● **GIVEN DATA**
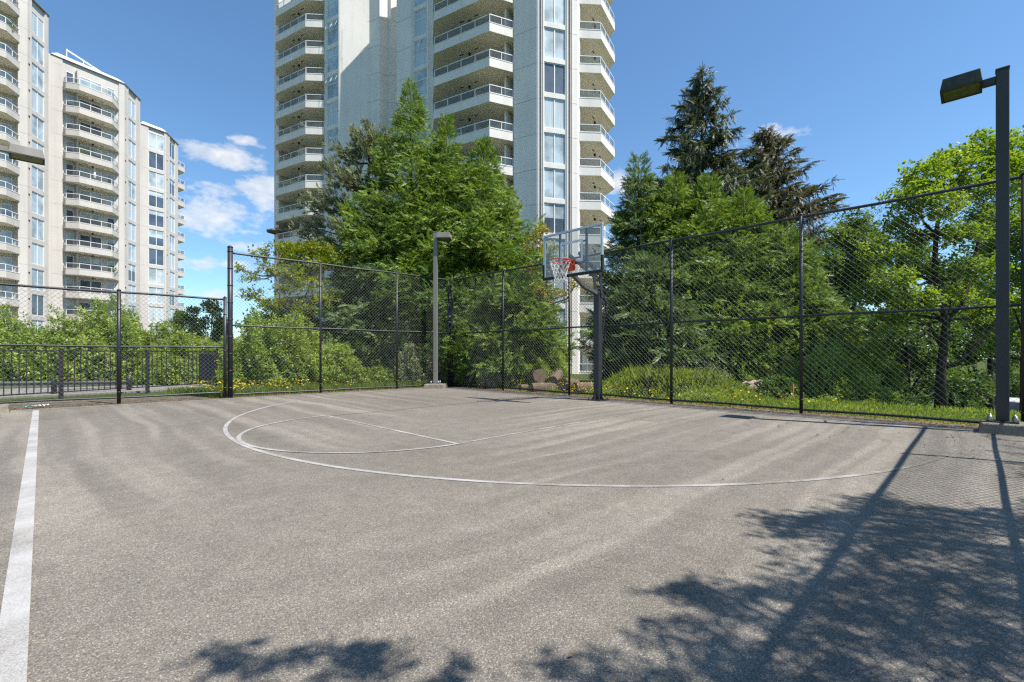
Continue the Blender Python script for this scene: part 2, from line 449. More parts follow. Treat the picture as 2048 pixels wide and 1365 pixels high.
# ---------------------------------------------------------------- ground
def sst(a, b, x):
    t = np.clip((x - a) / (b - a), 0, 1); return t * t * (3 - 2 * t)
def terrain(x, y):
    x = np.asarray(x, float); y = np.asarray(y, float)
    z = -3.2 * sst(12.6, 21, x) * sst(6.5, 1.5, y)
    z = z - 2.2 * sst(26, 44, np.hypot(x, y))
    return z
def tz(p): return float(terrain(p[0], p[1]))
def grid_ground():
    xs = np.concatenate([np.linspace(-900, -60, 8), np.linspace(-50, 60, 91), np.linspace(70, 900, 8)])
    X, Y = np.meshgrid(xs, xs, indexing='ij')
    Z = terrain(X, Y) - .035
    n = len(xs); V = np.stack([X, Y, Z], -1).reshape(-1, 3)
    i, j = np.meshgrid(np.arange(n - 1), np.arange(n - 1), indexing='ij')
    a = (i * n + j).ravel(); F = np.stack([a, a + n, a + n + 1, a + 1], 1)
    tag(np_mesh('ground', V, F, M['ground'], smooth=True), kind='structure')
grid_ground()
FENCE_X = 9.72
def back_y(x): return 12.62 + (FENCE_X - x) * .07
CO = [(-9, -1.05), (9.50, -1.05), (9.50, 12.55), (3.3, 12.98), (-9, 13.55)]
def slab(name, poly, z, mat):
    b = MB(); b.prism(poly, z - .03, z); return tag(b.build(name, mat), kind='structure')
slab('court', CO, 0.0, M['asphalt'])
slab('verge', [(9.502, -1.4), (10.05, -1.4), (10.05, 13.0), (9.502, 12.553)], -.012, M['soil'])
slab('verge', [(10.05, 13.002), (3.3, 13.50), (2.6, 14.6), (-9, 17.5), (-9, 13.552), (3.3, 12.982), (9.502, 12.555)], -.014, M['soil'])

# painted lines: flat strips 4 mm above the asphalt, worn in places
def strip(name, pts, w, closed=False, wear=None, z=.004):
    pts = np.array(pts, float); n = len(pts)
    t = np.gradient(pts, axis=0); t /= np.linalg.norm(t, axis=1)[:, None]
    nn = np.stack([-t[:, 1], t[:, 0]], 1)
    L = pts + nn * w / 2; Rr = pts - nn * w / 2
    V = np.zeros((2 * n, 3)); V[0::2, :2] = L; V[1::2, :2] = Rr; V[:, 2] = z
    a = np.arange(n - 1) * 2
    F = np.stack([a, a + 1, a + 3, a + 2], 1)
    e1_, e2_ = V[1] - V[0], V[3] - V[0]
    if e1_[0] * e2_[1] - e1_[1] * e2_[0] < 0: F = F[:, ::-1]
    wv = np.full(n, .5) if wear is None else np.array([wear(*p) for p in pts])
    return tag(np_mesh(name, V, F, M['paint'], None, np.repeat(wv, 2)), kind='structure')
def seg(a, b, n=40): return [(a[0] + (b[0] - a[0]) * k / n, a[1] + (b[1] - a[1]) * k / n) for k in range(n + 1)]
HX, HY = 7.694, 6.18
def arc(cx, cy, r, a0, a1, n=120): return [(cx + r * math.cos(R_(a0 + (a1 - a0) * k / n)), cy + r * math.sin(R_(a0 + (a1 - a0) * k / n))) for k in range(n + 1)]
strip('three_point_line', arc(HX, HY, 6.02, 82, 278), .055, wear=lambda x, y: .56 - .10 * max(0, (HX - x) < 2.6 and y < 6) - .34 * max(0, (x - 5.2) / 2.5) * (1 if y > 8 else .35) - (.10 if y < 2.6 else 0))
strip('free_throw_circle', arc(3.53, 6.21, 1.82, 90, 270), .05, z=.006, wear=lambda x, y: .56 if y > 7.2 or x < 1.9 else .48)
strip('free_throw_line', seg((HX - 4.19, HY - 1.8), (HX - 4.19, HY + 1.8)), .05, wear=lambda x, y: .56 if y < 5.8 else .45)
strip('lane_line', seg((HX - 4.14, HY - 1.77), (8.95, HY - 1.72)), .05, wear=lambda x, y: .46 if x < 6 else .30)
strip('lane_line', seg((HX - 4.14, HY + 1.79), (8.95, HY + 1.72)), .05, wear=lambda x, y: .20)
strip('halfcourt_line', seg((-.0772, -1.0), (-.0772, 12.72), 60), .085, z=.006, wear=lambda x, y: .62)
strip('sideline', seg((-.08, 12.78), (8.9, 12.52), 60), .05, wear=lambda x, y: .50 if x < 5 else .25)
strip('baseline', seg((8.98, -.6), (8.95, 12.3), 60), .05, wear=lambda x, y: .42 if y < 2.2 else .12)

# ---------------------------------------------------------------- chain-link fences
def wires(P0, P1, z0, z1, pitch=.094, rad=.0025, inset=.03):
    P0 = np.array(P0); P1 = np.array(P1); L = np.linalg.norm(P1 - P0); u = (P1 - P0) / L
    nrm = np.array([-u[1], u[0]]); H = z1 - z0
    A, B, O = [], [], []
    for sgn in (1, -1):
        for k in np.arange(-H, L + H, pitch):
            s0, s1 = k, k + H
            a, b = max(s0, 0), min(s1, L)
            if b - a < .01: continue
            za, zb = (a - s0), (b - s0)
            if sgn < 0: za, zb = H - za, H - zb
            A.append((a, za)); B.append((b, zb)); O.append(sgn * .0016)
    A, B, O = np.array(A), np.array(B), np.array(O)
    def w3(q, off): return np.stack([P0[0] + u[0] * q[:, 0] + nrm[0] * off, P0[1] + u[1] * q[:, 0] + nrm[1] * off, z0 + q[:, 1]], 1)
    a3, b3 = w3(A, O), w3(B, O)
    d = b3 - a3; d /= np.linalg.norm(d, axis=1)[:, None]
    n3 = np.array([nrm[0], nrm[1], 0.0])[None].repeat(len(d), 0); e = np.cross(d, n3)
    V = []
    for base in (a3, b3):
        for k in range(4):
            ang = math.pi / 4 + k * math.pi / 2
            V.append(base + rad * (math.cos(ang) * n3 + math.sin(ang) * e))
    V = np.stack(V, 1).reshape(-1, 3); i = np.arange(len(d)) * 8
    F = np.concatenate([np.stack([i + k, i + (k + 1) % 4, i + 4 + (k + 1) % 4, i + 4 + k], 1) for k in range(4)])
    return V, F
def ringbands(b, p, r, z0, z1, step):
    z = z0
    while z < z1:
        b.tube([(p[0], p[1], z - .012), (p[0], p[1], z + .012)], r, 10); z += step
def chain_fence(name, label, P0, P1, posts, top, mid, post_r=.030, end_r=(None, None), bottom=.075, ends_extra=.0, low=.0):
    root = empty(name, (P0[0], P0[1], 0)); tag(root, label, 'fence')
    o = np.array([P0[0], P0[1]]); q0 = (0.0, 0.0); q1 = (P1[0] - P0[0], P1[1] - P0[1])
    L = math.hypot(*q1); u = (q1[0] / L, q1[1] / L)
    V, F = wires(q0, q1, low + bottom - .03, low + top + .028)
    np_mesh('wire_mesh', V, F, M['wire'], root)
    # rails sag a few millimetres between posts
    def rail(nm, z, r):
        b = MB(); pts = []
        n = 60
        for k in range(n + 1):
            s = L * k / n
            pts.append((u[0] * s, u[1] * s, low + z + .006 * math.sin(s * 2.3 + z)))
        b.tube(pts, r, 8); return b.build(nm, M['vinyl'], root, True)
    rail('top_rail', top, .024); rail('middle_rail', mid, .021); rail('bottom_rail', bottom, .021)
    for k, s in enumerate(posts):
        first, last = s < .05, s > L - .05
        r = post_r
        if first and end_r[0]: r = end_r[0]
        if last and end_r[1]: r = end_r[1]
        x, y = u[0] * s, u[1] * s
        b = MB(); h = top + .03
        if r > post_r: h = top + .13
        b.tube([(x, y, -.03), (x, y, low + h)], r, 14)
        b.tube([(x, y, low + h), (x, y, low + h + .02), (x, y, low + h + .045)], [r * 1.12, r * 1.05, r * .3], 14)
        ringbands(b, (x, y), r * 1.13, .25, low + h - .05, .42 if r > post_r else .9)
        b.build('post', M['vinyl'], root, True)
    return root
C0 = (FENCE_X, -.84); C1 = (FENCE_X, 12.52)
chain_fence('chain_link_fence', 'tall black chain-link fence behind the hoop, running along the baseline to the right edge', C1, C0,
            [0, 2.48, 4.97, 7.78, 10.26, 12.99, 13.36], 3.56, 1.765, end_r=(.045, .045))
B0 = (3.28, back_y(3.28)); B1 = (FENCE_X - .07, back_y(FENCE_X - .07) - .02)
LB = math.hypot(B1[0] - B0[0], B1[1] - B0[1])
chain_fence('chain_link_fence', 'tall black chain-link fence before the bramble, between thick end post and far corner', B0, B1,
            [0, 2.18, 4.49, LB - .001], 3.58, 1.785, end_r=(.058, None))
A0 = (-6.0, back_y(-6.0)); A1 = (3.20, back_y(3.20))
LA = math.hypot(A1[0] - A0[0], A1[1] - A0[1])
chain_fence('chain_link_fence', 'lower black chain-link fence at the left edge, in front of picket fence and hedge', A0, A1,
            [0, 2.4, 4.8, 7.2, LA - .03], 2.36, 1.185, .036, low=.06)
chain_fence('chain_link_fence', 'black chain-link fence on the near side of the court whose shadow crosses the asphalt', (-6.0, -.84), (FENCE_X - .06, -.84),
            [0, 2.6, 5.2, 7.8, 10.4, 13.0, 15.62], 2.44, 1.22, .030)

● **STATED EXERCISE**
Return the material line for line, from its beginning to the line that contains "12.555)], -.014, M['soil'])", with the pictures left out.

● **TASK OUTPUT**
Continue the Blender Python script for this scene: part 2, from line 449. More parts follow. Treat the picture as 2048 pixels wide and 1365 pixels high.
# ---------------------------------------------------------------- ground
def sst(a, b, x):
    t = np.clip((x - a) / (b - a), 0, 1); return t * t * (3 - 2 * t)
def terrain(x, y):
    x = np.asarray(x, float); y = np.asarray(y, float)
    z = -3.2 * sst(12.6, 21, x) * sst(6.5, 1.5, y)
    z = z - 2.2 * sst(26, 44, np.hypot(x, y))
    return z
def tz(p): return float(terrain(p[0], p[1]))
def grid_ground():
    xs = np.concatenate([np.linspace(-900, -60, 8), np.linspace(-50, 60, 91), np.linspace(70, 900, 8)])
    X, Y = np.meshgrid(xs, xs, indexing='ij')
    Z = terrain(X, Y) - .035
    n = len(xs); V = np.stack([X, Y, Z], -1).reshape(-1, 3)
    i, j = np.meshgrid(np.arange(n - 1), np.arange(n - 1), indexing='ij')
    a = (i * n + j).ravel(); F = np.stack([a, a + n, a + n + 1, a + 1], 1)
    tag(np_mesh('ground', V, F, M['ground'], smooth=True), kind='structure')
grid_ground()
FENCE_X = 9.72
def back_y(x): return 12.62 + (FENCE_X - x) * .07
CO = [(-9, -1.05), (9.50, -1.05), (9.50, 12.55), (3.3, 12.98), (-9, 13.55)]
def slab(name, poly, z, mat):
    b = MB(); b.prism(poly, z - .03, z); return tag(b.build(name, mat), kind='structure')
slab('court', CO, 0.0, M['asphalt'])
slab('verge', [(9.502, -1.4), (10.05, -1.4), (10.05, 13.0), (9.502, 12.553)], -.012, M['soil'])
slab('verge', [(10.05, 13.002), (3.3, 13.50), (2.6, 14.6), (-9, 17.5), (-9, 13.552), (3.3, 12.982), (9.502, 12.555)], -.014, M['soil'])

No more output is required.